■ TO DO: Write out the whole listing again, exactly as given.
===== ENTRIES SUPPLIED =====
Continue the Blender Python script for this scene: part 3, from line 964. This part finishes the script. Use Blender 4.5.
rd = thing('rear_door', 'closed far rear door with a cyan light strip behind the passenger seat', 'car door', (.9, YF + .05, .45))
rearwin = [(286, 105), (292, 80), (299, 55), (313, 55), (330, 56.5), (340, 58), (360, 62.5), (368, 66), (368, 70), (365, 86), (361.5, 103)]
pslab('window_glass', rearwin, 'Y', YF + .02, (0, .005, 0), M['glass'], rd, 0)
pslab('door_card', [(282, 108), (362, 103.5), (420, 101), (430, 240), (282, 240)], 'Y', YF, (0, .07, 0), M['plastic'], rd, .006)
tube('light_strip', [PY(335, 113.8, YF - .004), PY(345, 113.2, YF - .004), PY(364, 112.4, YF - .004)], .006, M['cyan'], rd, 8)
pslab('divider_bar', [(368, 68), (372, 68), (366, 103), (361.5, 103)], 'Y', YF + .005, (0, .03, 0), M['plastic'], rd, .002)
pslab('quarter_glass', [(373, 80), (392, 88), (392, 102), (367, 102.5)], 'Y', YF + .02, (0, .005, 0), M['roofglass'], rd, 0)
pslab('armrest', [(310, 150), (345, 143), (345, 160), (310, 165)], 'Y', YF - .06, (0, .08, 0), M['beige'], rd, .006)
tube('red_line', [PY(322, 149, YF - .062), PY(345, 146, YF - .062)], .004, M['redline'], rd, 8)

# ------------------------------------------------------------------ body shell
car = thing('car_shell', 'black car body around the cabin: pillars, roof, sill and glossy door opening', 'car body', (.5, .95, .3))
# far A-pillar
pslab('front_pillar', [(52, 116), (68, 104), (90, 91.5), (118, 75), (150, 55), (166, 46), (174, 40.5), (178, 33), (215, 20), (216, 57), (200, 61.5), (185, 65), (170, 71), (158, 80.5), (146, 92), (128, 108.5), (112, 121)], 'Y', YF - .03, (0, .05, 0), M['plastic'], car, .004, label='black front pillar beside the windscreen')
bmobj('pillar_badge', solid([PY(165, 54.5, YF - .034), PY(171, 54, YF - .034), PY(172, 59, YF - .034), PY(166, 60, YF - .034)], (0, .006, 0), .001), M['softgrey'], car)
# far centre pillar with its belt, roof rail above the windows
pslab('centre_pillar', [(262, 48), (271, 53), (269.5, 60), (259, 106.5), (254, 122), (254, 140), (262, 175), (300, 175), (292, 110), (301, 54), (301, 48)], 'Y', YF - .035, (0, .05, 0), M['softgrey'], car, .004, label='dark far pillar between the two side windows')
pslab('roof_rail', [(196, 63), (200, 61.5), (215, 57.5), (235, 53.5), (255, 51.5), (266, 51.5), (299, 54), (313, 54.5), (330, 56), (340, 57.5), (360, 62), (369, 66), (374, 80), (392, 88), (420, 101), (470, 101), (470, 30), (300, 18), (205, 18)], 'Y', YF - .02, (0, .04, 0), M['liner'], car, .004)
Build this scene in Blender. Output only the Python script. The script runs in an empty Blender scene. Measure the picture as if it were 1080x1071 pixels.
=====
■ EXPECTED ANSWER:
Continue the Blender Python script for this scene: part 3, from line 964. This part finishes the script. Use Blender 4.5.
rd = thing('rear_door', 'closed far rear door with a cyan light strip behind the passenger seat', 'car door', (.9, YF + .05, .45))
rearwin = [(286, 105), (292, 80), (299, 55), (313, 55), (330, 56.5), (340, 58), (360, 62.5), (368, 66), (368, 70), (365, 86), (361.5, 103)]
pslab('window_glass', rearwin, 'Y', YF + .02, (0, .005, 0), M['glass'], rd, 0)
pslab('door_card', [(282, 108), (362, 103.5), (420, 101), (430, 240), (282, 240)], 'Y', YF, (0, .07, 0), M['plastic'], rd, .006)
tube('light_strip', [PY(335, 113.8, YF - .004), PY(345, 113.2, YF - .004), PY(364, 112.4, YF - .004)], .006, M['cyan'], rd, 8)
pslab('divider_bar', [(368, 68), (372, 68), (366, 103), (361.5, 103)], 'Y', YF + .005, (0, .03, 0), M['plastic'], rd, .002)
pslab('quarter_glass', [(373, 80), (392, 88), (392, 102), (367, 102.5)], 'Y', YF + .02, (0, .005, 0), M['roofglass'], rd, 0)
pslab('armrest', [(310, 150), (345, 143), (345, 160), (310, 165)], 'Y', YF - .06, (0, .08, 0), M['beige'], rd, .006)
tube('red_line', [PY(322, 149, YF - .062), PY(345, 146, YF - .062)], .004, M['redline'], rd, 8)

# ------------------------------------------------------------------ body shell
car = thing('car_shell', 'black car body around the cabin: pillars, roof, sill and glossy door opening', 'car body', (.5, .95, .3))
# far A-pillar
pslab('front_pillar', [(52, 116), (68, 104), (90, 91.5), (118, 75), (150, 55), (166, 46), (174, 40.5), (178, 33), (215, 20), (216, 57), (200, 61.5), (185, 65), (170, 71), (158, 80.5), (146, 92), (128, 108.5), (112, 121)], 'Y', YF - .03, (0, .05, 0), M['plastic'], car, .004, label='black front pillar beside the windscreen')
bmobj('pillar_badge', solid([PY(165, 54.5, YF - .034), PY(171, 54, YF - .034), PY(172, 59, YF - .034), PY(166, 60, YF - .034)], (0, .006, 0), .001), M['softgrey'], car)
# far centre pillar with its belt, roof rail above the windows
pslab('centre_pillar', [(262, 48), (271, 53), (269.5, 60), (259, 106.5), (254, 122), (254, 140), (262, 175), (300, 175), (292, 110), (301, 54), (301, 48)], 'Y', YF - .035, (0, .05, 0), M['softgrey'], car, .004, label='dark far pillar between the two side windows')
pslab('roof_rail', [(196, 63), (200, 61.5), (215, 57.5), (235, 53.5), (255, 51.5), (266, 51.5), (299, 54), (313, 54.5), (330, 56), (340, 57.5), (360, 62), (369, 66), (374, 80), (392, 88), (420, 101), (470, 101), (470, 30), (300, 18), (205, 18)], 'Y', YF - .02, (0, .04, 0), M['liner'], car, .004)
Build this scene in Blender. Output only the Python script. The script runs in an empty Blender scene. Measure the picture as if it were 1080x1071 pixels.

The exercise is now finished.